LAWS(NCLT)-2018-2-248

IN RE Vs. AERIAL TOWER PRIVATE LIMITED

Decided On February 14, 2018
IN RE Appellant
V/S
AERIAL TOWER PRIVATE LIMITED Respondents

JUDGEMENT

(1.) By this application the Applicants jointly praying the sanction of this Tribunal to a Scheme of Amalgamation of M/s. Aerial Tower Private Limited, the Transferee Company and Applicant Company No.l, with Linkstar Homes Private Limited, the Transferor Company and the Applicant No.2, Muchmore Hirise Private Limited, the Transferor Company and the Applicant No.3 and Optimax Homes Private Limited, the Transferor Company and the Applicant No.4, and their respective shareholders and creditors, whereby and where under all the undertakings of the Transferor Companies, together with all the assets and liabilities relating thereto as going concern, is proposed to be transferred to and vested in the Transferee Company on the terms and conditions fully stated in the Scheme of Amalgamation, which is attached with the Application and marked as "Annexure A-43".

(2.) It is stated in the Petition that the Scheme of Amalgamation will be of benefit to all concerned and is not opposed to public policy. The respective Board of Directors of the Transferee and the Transferor Companies have passed the Scheme of Amalgamation at their meeting held on 09-10-2017.

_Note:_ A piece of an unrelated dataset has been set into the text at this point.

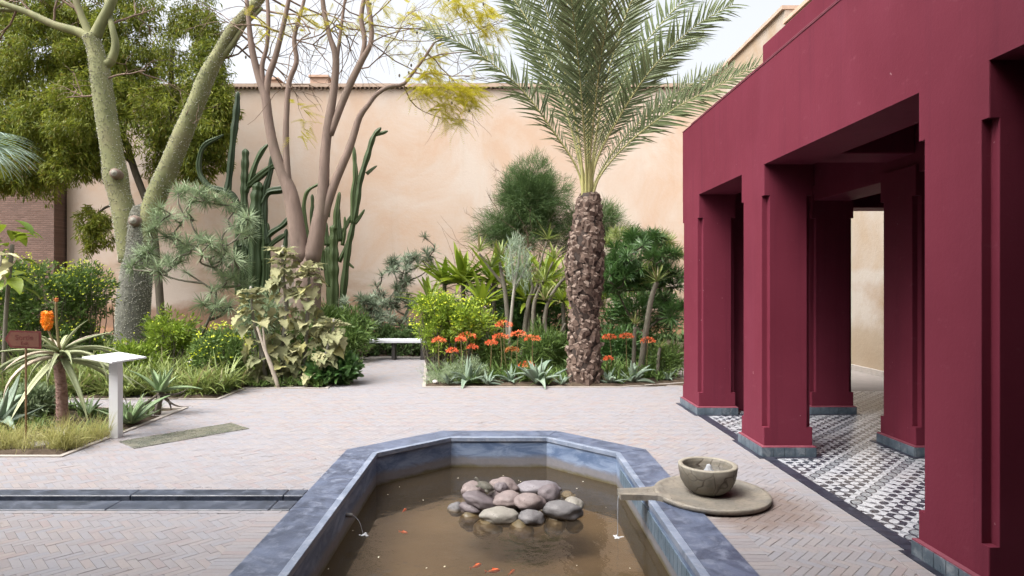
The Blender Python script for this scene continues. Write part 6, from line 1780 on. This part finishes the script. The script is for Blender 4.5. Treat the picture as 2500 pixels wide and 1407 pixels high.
tag(link('grass', g.mesh('grass', M['grassdry'])), 'tan and green grass tufts along the kerb of the near left bed', 'grass', kind='stuff')
# strap-leaved ground cover and low filling plants
def cover(name, label, spots, mat, L_, n, droop=(.5, 1.4, .9), W=.045, tilt=.6):
    g = Geo(); ms = [blade(1.0, W, d_, 5, .2, .3, .7) for d_ in droop]
    for (x, y_, s_) in spots:
        for m_ in ms:
            k_ = max(2, int(n * s_) // len(ms)); p = np.array((x, y_, .02)) + np.c_[rng.normal(0, .04, (k_, 2)), np.zeros(k_)]
            d = unit(rng.normal(0, tilt, (k_, 3)) * (1, 1, .1) + np.array((0, 0, 1)))
            scatter(g, m_, p, d, L_ * s_ * rng.uniform(.6, 1.1, k_), up=np.c_[-d[:, :2] * 2, np.full(k_, .6)])
    return tag(link(name, g.mesh(name, M[mat])), label, 'ground cover', kind='stuff')
def spots(n, xa, xb, ya, yb, f_=None, s=(.7, 1.2)):
    out = []
    while len(out) < n:
        x, y_ = rng.uniform(xa, xb), rng.uniform(ya, yb)
        if f_ is None or f_(x, y_): out.append((x, y_, rng.uniform(*s)))
    return out
cover('strap_leaves', 'arching strap leaves massed below the spiny tree', spots(150, -8.6, -4.3, 9.5, 12.0), 'leaf_strap', .62, 30)
cover('strap_leaves', 'strap leaved planting in the deeper left bed', spots(150, -11, -3.5, 12, 17), 'leaf_strap', .6, 24)
cover('low_cover', 'low mixed green cover in the near left bed', spots(90, -7.4, -4.4, 6.9, 8.5), 'leaf_shrub', .20, 26, W=.09)
cover('low_cover', 'low green cover in the bed left of the bench path', spots(120, -8.0, -3.0, 9.45, 13.5, lambda x, y_: x < -4.2 or y_ > 10.4) + spots(40, -4.0, -2.95, 10.4, 12), 'leaf_shrub', .22, 24, W=.10)
cover('low_cover', 'grassy green cover around the coral flowers and palm', spots(200, -1.1, 3.1, 10.6, 14.0, lambda x, y_: y_ > 10.6 + max(0, x - 2) * .5), 'leaf_shrub', .34, 30, W=.05)
cover('low_cover', 'dim green cover along the foot of the back wall', spots(200, -12, 6, 15.5, 21), 'leaf_bush', .5, 24, W=.09)
cover('strap_leaves', 'dense arching strap leaves at the front edge of the left bed', spots(90, -8.2, -4.25, 9.45, 10.4), 'leaf_strap', .48, 34)
cover('low_cover', 'leafy green filling between the shrubs left of the felty plant', spots(110, -7.5, -4.0, 10.6, 13.5), 'leaf_lime', .34, 30, W=.12)
# two pale stones in the beds
for (px, py, Y, r_, lab) in ((474, 885, 11.0, .10, 'pale stone half hidden in the leaves below the blue tuft shrub'), (1062, 938, 10.6, .05, 'small pale stone at the corner of the right bed')):
    bm = bmesh.new(); bmesh.ops.create_icosphere(bm, subdivisions=3, radius=r_)
    for v in bm.verts: v.co = v.co * (1 + .25 * noise.noise(v.co * 14)); v.co.z *= .7
    o = bm_obj('edging_stone', bm, M['rockpale'], None, True); o.location = P(px, py, Y); o.location.z = max(o.location.z, .06); tag(o, lab, 'stone')

# fallen leaves on the paving
g = Geo(); n = 260
lx_ = rng.uniform(-6, 2.3, n); ly_ = rng.uniform(3.2, 10.2, n); okl = paved(lx_, ly_)
pp = np.stack([lx_[okl], ly_[okl], np.full(okl.sum(), .004)], -1)
scatter(g, blade(1, .35, -.5, 2, .3, .5, .3), pp, np.c_[rng.normal(size=(len(pp), 2)), np.zeros(len(pp))], rng.uniform(.012, .035, len(pp)), up=(0, 0, 1))
tag(link('fallen_leaves', g.mesh('fallen_leaves', M['aloedry'])), 'tiny dry leaves scattered over the pale paving', 'leaves', kind='stuff')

(3.) The Transferee and the Transferor Companies are under the same management group and the Directors and the shareholders are common also. Therefore, the amalgamation of the Transferor Companies with Aerial Tower Private Limited, will combine synergies and enable the amalgamated company to focus on its business of Real Estate-Development and Trading of Land and Building and other business.